I am operating a new 912ULS now and I have an operations question: Were in my previous engine I had the old heads and hence measured the CHT temps and detecting a total loss of coolant was straightforward, what would happen now in terms of coolant gage temperature if all coolant is lost in flight? Will it be possible to detect that the heads are overheating if there is no coolant touching the probe?

I would think that since the body of the probe is still threaded to the head, if the tip is not touching coolant the probe will still get hot from heat being conducted through the probe's body.  But I wanted to find out if anything is officially written on this.

Chris

  • Re: Detecting coolant loss on new heads

    by » 3 years ago


    LOL...

    I had this precise thing happen to a friend a week ago.

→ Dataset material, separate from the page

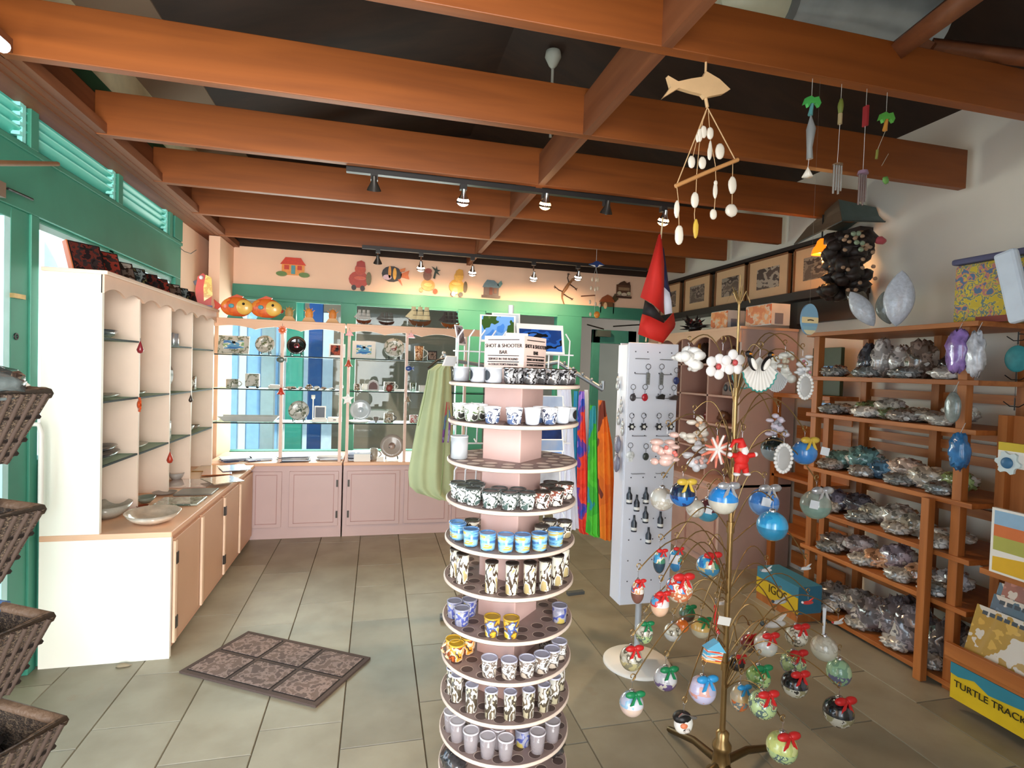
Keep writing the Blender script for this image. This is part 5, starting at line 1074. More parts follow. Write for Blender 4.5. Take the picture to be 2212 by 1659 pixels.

Due to a loose coolant hoseclip the engine lost 1-2 litres of coolant. In flight the "CT" gauge (Note these gauges are in the head but are actually CT not CHT that is "Coolant Temp") went very high to the top of the gauge. He did a precautionary landing, found the glycol everywhere inside the cowl, found the loose clip, tightened it, topped up and flew to his service centre.

    The temp sensor was ruined, no other damage.


    Thank you said by: RotaxOwner Admin

  • Re: Detecting coolant loss on new heads

    by » 3 years ago


    Thanks for the feedback Glenn. Glad to hear your friend did well handling that emergency. So it seems that the gage will still provide a high temperature indication which is a good thing.